The previous national monuments created by the Biden administration were:

  • The Emmett Till and Mamie Till-Mobley National Monument (July 2023 – over 5 acres)
  • The Avi Kwa Ame National Monument (March 2023 – over 506,000 acres)
  • The Castner Range National Monument (March 2023 – over 6,600 acres)
  • The Camp Hale — Continental Divide National Monument (October 2022 – around 53,800 acres)

The Utah Attorney General’s Office has actively opposed the Biden administration’s efforts. In 2022, General Reyes filed a lawsuit in the U.S. District Court for the District of Utah against President Biden’s unlawful designation of the Bears Ears and Grand Staircase-Escalante National Monuments. The case argued that the size of the two national monuments, covering vast landscapes of a combined 3.2 million acres, violated the Antiquities Act of 1906, which limits U.S. presidents to creating monuments “confined to the smallest area compatible with proper care and management of the objects to be protected.” 

Both national monuments were created under the Clinton and Obama administrations, respectively. President Clinton designated approximately 1.7 million acres for the Grand Staircase-Escalante National Monument, and President Obama reserved about 1.35 million acres. In 2017, Utah state legislators passed two resolutions to reflect their constituents’ frustration with the reservations, urging then-President Donald Trump to rescind the Bears Ears National Monument in full and to modify the boundaries of the Grand Staircase Escalante National Monument. President Trump reduced the two reservations (a combined 1.11 million acres) later that year to allow for more targeted protection of specific sites and to revive the multiple-use approach in the remaining areas.

However, in October 2021, President Biden issued two proclamations that substantially enlarged the borders of both National Monuments. Under the Biden administration’s new designations, the land included in the Bears Ears National Monument was 1.36 million acres, and the land included in the Grand Staircase-Escalante National Monument was 1.87 acres. Combined, the 3.23 million acres of land encompassed by the reservations were twice as large as Delaware, four times larger than Rhode Island, and just shy of the size of Connecticut.  As stated by AG Reyes:

Once again, President Biden expansively oversteps his authority under the Antiquities Act. As we have argued in our lawsuit challenging similar actions in Utah, we view protecting natural, cultural, and scientific features as a significant state stewardship. But the Act itself requires designation of the smallest area compatible with proper care and management of such interests.

In Utah, the lands being designated certainly have great value, including archeological, religious, recreational, commercial, and other uses that need to be respected and protected. But the Antiquities Act was not intended to be the vehicle for Presidents to unilaterally encumber massive tracts of land to the detriment of the very things they purport to protect.

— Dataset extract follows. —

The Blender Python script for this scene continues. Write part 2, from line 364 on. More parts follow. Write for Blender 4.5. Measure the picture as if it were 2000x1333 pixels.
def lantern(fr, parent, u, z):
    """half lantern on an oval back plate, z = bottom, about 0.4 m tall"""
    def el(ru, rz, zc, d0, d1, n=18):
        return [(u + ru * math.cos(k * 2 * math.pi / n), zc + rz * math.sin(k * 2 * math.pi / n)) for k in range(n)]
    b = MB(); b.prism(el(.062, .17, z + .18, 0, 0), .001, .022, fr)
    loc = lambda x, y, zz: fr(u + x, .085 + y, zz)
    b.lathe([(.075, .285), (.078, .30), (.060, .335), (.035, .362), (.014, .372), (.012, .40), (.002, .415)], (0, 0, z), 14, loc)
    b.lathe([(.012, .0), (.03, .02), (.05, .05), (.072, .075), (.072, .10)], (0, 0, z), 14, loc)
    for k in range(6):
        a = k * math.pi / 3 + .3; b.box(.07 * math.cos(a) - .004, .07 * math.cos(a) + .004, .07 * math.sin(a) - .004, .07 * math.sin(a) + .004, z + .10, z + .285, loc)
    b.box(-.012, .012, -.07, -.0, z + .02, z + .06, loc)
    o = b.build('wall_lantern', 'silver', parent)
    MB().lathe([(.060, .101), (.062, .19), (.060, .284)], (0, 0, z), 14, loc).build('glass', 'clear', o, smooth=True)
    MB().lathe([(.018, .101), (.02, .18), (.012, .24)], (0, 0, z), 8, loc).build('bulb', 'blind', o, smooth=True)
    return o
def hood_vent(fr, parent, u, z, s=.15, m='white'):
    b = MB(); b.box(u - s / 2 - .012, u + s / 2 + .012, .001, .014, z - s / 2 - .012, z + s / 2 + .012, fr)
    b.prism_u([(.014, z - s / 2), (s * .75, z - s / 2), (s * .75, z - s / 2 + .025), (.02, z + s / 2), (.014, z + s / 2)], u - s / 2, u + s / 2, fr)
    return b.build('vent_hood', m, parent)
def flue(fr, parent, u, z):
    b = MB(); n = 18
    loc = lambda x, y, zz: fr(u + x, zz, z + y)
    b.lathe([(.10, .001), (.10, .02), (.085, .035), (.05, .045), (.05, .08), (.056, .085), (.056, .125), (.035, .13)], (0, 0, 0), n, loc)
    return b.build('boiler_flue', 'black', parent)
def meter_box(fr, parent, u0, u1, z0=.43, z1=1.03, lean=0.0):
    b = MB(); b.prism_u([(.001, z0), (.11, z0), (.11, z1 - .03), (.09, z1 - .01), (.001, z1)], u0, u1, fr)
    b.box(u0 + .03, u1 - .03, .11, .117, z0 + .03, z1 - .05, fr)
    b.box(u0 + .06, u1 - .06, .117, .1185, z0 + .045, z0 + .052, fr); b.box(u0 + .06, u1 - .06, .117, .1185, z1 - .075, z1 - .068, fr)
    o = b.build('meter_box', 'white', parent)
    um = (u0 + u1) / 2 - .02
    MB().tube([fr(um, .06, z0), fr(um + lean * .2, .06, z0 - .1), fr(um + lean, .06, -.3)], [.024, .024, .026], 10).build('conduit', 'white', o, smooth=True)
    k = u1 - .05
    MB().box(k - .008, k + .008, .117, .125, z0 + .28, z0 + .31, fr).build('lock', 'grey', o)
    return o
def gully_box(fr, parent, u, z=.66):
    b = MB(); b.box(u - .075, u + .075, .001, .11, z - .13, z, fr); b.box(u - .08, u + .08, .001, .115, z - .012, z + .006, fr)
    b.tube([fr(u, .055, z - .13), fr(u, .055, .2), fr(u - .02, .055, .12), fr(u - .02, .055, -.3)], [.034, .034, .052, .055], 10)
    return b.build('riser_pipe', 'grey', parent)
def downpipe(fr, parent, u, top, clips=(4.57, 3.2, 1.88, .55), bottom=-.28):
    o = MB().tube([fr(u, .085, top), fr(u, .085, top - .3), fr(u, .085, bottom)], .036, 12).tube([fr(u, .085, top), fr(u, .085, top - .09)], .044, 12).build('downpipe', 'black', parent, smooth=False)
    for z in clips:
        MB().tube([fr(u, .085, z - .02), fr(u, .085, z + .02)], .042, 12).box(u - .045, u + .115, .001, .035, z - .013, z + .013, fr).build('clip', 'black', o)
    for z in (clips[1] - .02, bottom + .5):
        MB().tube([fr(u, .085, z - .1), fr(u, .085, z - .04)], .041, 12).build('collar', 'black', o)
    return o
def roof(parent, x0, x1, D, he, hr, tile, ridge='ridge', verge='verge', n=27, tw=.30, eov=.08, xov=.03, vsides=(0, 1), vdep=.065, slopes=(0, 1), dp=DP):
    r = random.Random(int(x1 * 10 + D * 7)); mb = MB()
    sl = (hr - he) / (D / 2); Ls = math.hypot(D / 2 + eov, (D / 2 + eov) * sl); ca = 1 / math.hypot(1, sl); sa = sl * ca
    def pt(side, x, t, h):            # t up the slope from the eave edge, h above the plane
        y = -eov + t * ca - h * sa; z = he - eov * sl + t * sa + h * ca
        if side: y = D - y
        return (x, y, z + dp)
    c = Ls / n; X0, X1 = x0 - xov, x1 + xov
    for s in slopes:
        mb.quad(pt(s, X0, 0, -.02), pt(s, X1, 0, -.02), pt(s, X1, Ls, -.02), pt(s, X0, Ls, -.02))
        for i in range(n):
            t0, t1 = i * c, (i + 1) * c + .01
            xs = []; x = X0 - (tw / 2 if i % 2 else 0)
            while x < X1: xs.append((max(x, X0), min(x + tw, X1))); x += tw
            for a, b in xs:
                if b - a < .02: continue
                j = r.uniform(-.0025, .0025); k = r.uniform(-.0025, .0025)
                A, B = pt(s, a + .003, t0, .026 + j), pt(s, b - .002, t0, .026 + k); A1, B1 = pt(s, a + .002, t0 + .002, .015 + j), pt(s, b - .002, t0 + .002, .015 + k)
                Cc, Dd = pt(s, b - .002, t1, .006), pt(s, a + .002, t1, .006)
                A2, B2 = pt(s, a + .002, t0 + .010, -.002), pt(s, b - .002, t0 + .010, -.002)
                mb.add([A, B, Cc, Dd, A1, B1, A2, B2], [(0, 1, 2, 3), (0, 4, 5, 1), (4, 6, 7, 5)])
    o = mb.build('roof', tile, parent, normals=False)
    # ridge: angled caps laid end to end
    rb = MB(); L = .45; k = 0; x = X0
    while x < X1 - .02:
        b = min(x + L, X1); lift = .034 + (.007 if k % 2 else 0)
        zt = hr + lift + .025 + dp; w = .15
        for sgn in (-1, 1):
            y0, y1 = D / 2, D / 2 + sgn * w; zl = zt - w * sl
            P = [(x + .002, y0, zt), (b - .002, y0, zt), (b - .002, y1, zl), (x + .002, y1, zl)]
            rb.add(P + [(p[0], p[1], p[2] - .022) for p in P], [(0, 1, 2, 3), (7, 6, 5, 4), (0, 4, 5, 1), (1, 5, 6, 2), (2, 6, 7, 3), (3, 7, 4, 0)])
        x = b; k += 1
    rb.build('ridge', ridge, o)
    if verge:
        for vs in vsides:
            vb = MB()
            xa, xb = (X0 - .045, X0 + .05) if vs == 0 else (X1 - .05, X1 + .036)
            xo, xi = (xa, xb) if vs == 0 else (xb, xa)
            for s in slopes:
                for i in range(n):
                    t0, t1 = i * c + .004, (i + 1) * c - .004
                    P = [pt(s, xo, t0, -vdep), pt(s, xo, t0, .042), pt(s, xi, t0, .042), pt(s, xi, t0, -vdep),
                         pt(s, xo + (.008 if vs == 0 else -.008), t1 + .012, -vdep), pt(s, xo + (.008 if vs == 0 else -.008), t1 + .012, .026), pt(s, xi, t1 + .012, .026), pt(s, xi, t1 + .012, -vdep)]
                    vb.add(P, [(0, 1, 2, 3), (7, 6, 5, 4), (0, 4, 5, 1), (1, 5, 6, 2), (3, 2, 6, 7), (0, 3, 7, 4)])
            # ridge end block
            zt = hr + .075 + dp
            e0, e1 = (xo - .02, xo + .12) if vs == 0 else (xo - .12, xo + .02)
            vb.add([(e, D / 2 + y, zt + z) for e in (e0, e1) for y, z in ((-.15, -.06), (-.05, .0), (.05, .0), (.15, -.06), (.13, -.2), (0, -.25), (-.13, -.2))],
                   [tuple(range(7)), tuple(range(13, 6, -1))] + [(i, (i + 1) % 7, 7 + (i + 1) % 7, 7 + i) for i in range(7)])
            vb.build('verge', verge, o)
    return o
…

Rather than guarding these diverse resources and uses, President Biden’s unlawful designations place all of them at greater risk as they fail to provide the funding and tools necessary to adequately conserve, protect, or manage them.

Congress is the appropriate place to bring local residents, tribes, leaders, and other interests together to evaluate how to best use and protect our public lands. Unfortunately, this designation in Arizona, like those in Utah, ignores the reasonable solution these diverse voices could produce and does so in conflict with the law.

AG Reyes recently joined two comment letters to the Bureau of Land Management opposing its proposed “Conservation and Landscape Health” rule on the grounds that the new policies would be “bad policy, unlawful, and would inflict immediate injuries on State, public, and small business interests.” Ben Burr, the Executive Director of the BlueRibbon Coalition, stated that this rule would essentially “sell off public lands to environmental groups who schemed up the 30 x 30 agenda,” which is an attempt to “justify locking up 30% of the nation’s lands and waters by 2023.”